● Objective:
Take the lines from the beginning of the data below through the line holding "o = o.build('gull', [P['W']], None, at(1903, 274, 22), 2.6);" and return exactly those.
------
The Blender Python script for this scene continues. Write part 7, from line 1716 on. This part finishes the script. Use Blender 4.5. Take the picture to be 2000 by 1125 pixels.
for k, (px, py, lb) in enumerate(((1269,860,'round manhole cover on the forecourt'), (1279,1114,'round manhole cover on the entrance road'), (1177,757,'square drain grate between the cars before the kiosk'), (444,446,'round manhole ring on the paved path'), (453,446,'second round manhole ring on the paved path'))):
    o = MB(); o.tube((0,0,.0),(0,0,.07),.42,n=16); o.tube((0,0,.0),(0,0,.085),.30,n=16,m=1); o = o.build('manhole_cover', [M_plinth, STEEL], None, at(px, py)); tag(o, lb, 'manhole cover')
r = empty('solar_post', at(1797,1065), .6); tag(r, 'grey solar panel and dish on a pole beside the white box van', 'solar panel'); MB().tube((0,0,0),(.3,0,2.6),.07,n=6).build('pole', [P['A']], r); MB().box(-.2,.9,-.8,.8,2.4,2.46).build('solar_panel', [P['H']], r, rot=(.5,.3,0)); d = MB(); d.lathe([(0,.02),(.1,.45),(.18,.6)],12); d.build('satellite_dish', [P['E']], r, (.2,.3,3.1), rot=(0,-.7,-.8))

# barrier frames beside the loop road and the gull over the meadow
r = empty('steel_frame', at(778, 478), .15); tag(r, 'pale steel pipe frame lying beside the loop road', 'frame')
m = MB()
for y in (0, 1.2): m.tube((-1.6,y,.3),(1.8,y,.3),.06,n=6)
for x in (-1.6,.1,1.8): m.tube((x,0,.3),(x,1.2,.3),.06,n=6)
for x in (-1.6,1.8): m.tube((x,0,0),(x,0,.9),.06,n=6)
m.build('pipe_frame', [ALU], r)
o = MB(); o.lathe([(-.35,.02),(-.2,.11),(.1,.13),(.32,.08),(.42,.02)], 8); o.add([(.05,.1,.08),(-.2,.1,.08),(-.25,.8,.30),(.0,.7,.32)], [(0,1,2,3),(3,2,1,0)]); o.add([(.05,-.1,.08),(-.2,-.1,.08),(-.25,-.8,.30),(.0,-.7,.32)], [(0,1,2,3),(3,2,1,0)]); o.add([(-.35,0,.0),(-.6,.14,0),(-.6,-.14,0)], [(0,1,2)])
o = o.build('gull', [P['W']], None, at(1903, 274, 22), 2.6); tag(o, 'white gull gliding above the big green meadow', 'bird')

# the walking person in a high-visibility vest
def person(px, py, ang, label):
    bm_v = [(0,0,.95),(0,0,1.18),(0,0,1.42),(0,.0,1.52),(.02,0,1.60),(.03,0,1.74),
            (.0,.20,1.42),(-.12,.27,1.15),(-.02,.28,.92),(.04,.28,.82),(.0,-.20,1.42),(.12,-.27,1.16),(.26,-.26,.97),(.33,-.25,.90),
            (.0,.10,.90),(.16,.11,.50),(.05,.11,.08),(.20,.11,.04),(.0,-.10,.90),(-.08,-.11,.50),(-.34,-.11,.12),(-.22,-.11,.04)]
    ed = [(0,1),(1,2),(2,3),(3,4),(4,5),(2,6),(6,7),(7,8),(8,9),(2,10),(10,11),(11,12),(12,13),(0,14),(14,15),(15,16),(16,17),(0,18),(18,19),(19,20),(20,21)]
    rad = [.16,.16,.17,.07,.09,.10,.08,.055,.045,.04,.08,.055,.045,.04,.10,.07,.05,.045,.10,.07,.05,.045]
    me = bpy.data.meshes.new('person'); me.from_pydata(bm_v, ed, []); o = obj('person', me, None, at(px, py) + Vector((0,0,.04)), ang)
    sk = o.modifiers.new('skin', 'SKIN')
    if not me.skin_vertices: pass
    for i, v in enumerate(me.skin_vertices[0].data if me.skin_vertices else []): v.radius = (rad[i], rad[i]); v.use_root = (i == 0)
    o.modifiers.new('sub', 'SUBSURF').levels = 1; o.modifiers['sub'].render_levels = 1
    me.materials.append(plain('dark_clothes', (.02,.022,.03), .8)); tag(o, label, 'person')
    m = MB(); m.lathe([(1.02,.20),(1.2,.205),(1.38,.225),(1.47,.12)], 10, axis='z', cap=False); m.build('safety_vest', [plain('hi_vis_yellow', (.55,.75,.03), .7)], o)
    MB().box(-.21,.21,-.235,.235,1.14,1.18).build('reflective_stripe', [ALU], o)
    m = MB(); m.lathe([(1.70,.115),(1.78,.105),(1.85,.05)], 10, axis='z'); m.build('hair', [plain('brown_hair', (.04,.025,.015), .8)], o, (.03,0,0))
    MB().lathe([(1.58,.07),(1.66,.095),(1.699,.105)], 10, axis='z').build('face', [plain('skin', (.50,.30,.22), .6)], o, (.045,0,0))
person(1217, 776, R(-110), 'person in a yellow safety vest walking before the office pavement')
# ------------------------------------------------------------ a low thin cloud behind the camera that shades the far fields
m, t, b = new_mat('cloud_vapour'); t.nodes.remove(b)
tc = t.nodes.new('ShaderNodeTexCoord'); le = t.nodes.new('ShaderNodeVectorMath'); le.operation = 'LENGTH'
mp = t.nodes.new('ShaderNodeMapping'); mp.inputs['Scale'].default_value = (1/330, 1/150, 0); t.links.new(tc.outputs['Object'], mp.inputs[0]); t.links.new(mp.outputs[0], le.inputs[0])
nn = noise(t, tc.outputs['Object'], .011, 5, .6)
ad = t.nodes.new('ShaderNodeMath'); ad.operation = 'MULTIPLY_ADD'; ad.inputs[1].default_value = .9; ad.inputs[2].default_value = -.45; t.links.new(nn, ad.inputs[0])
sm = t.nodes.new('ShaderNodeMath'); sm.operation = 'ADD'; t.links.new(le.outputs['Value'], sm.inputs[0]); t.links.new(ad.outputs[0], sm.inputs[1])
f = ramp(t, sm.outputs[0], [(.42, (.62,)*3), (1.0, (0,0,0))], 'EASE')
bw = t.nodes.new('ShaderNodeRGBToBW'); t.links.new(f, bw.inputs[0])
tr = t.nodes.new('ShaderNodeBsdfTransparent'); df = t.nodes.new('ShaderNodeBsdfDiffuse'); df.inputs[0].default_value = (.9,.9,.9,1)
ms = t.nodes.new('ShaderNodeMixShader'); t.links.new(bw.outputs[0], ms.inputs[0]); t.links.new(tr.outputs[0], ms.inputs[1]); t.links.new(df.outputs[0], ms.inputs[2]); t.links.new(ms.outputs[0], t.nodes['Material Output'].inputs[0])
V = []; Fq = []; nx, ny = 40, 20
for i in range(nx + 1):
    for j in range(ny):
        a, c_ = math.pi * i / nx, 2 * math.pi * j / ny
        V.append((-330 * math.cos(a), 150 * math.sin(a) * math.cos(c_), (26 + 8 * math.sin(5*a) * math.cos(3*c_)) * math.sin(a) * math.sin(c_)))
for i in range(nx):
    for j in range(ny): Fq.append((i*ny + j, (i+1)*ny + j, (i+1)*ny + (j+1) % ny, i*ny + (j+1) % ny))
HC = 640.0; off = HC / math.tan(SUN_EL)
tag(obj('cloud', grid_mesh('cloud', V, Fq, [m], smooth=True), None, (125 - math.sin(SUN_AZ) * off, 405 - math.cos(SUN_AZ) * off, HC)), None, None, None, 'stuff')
------
● The solution:
The Blender Python script for this scene continues. Write part 7, from line 1716 on. This part finishes the script. Use Blender 4.5. Take the picture to be 2000 by 1125 pixels.
for k, (px, py, lb) in enumerate(((1269,860,'round manhole cover on the forecourt'), (1279,1114,'round manhole cover on the entrance road'), (1177,757,'square drain grate between the cars before the kiosk'), (444,446,'round manhole ring on the paved path'), (453,446,'second round manhole ring on the paved path'))):
    o = MB(); o.tube((0,0,.0),(0,0,.07),.42,n=16); o.tube((0,0,.0),(0,0,.085),.30,n=16,m=1); o = o.build('manhole_cover', [M_plinth, STEEL], None, at(px, py)); tag(o, lb, 'manhole cover')
r = empty('solar_post', at(1797,1065), .6); tag(r, 'grey solar panel and dish on a pole beside the white box van', 'solar panel'); MB().tube((0,0,0),(.3,0,2.6),.07,n=6).build('pole', [P['A']], r); MB().box(-.2,.9,-.8,.8,2.4,2.46).build('solar_panel', [P['H']], r, rot=(.5,.3,0)); d = MB(); d.lathe([(0,.02),(.1,.45),(.18,.6)],12); d.build('satellite_dish', [P['E']], r, (.2,.3,3.1), rot=(0,-.7,-.8))

# barrier frames beside the loop road and the gull over the meadow
r = empty('steel_frame', at(778, 478), .15); tag(r, 'pale steel pipe frame lying beside the loop road', 'frame')
m = MB()
for y in (0, 1.2): m.tube((-1.6,y,.3),(1.8,y,.3),.06,n=6)
for x in (-1.6,.1,1.8): m.tube((x,0,.3),(x,1.2,.3),.06,n=6)
for x in (-1.6,1.8): m.tube((x,0,0),(x,0,.9),.06,n=6)
m.build('pipe_frame', [ALU], r)
o = MB(); o.lathe([(-.35,.02),(-.2,.11),(.1,.13),(.32,.08),(.42,.02)], 8); o.add([(.05,.1,.08),(-.2,.1,.08),(-.25,.8,.30),(.0,.7,.32)], [(0,1,2,3),(3,2,1,0)]); o.add([(.05,-.1,.08),(-.2,-.1,.08),(-.25,-.8,.30),(.0,-.7,.32)], [(0,1,2,3),(3,2,1,0)]); o.add([(-.35,0,.0),(-.6,.14,0),(-.6,-.14,0)], [(0,1,2)])
o = o.build('gull', [P['W']], None, at(1903, 274, 22), 2.6); tag(o, 'white gull gliding above the big green meadow', 'bird')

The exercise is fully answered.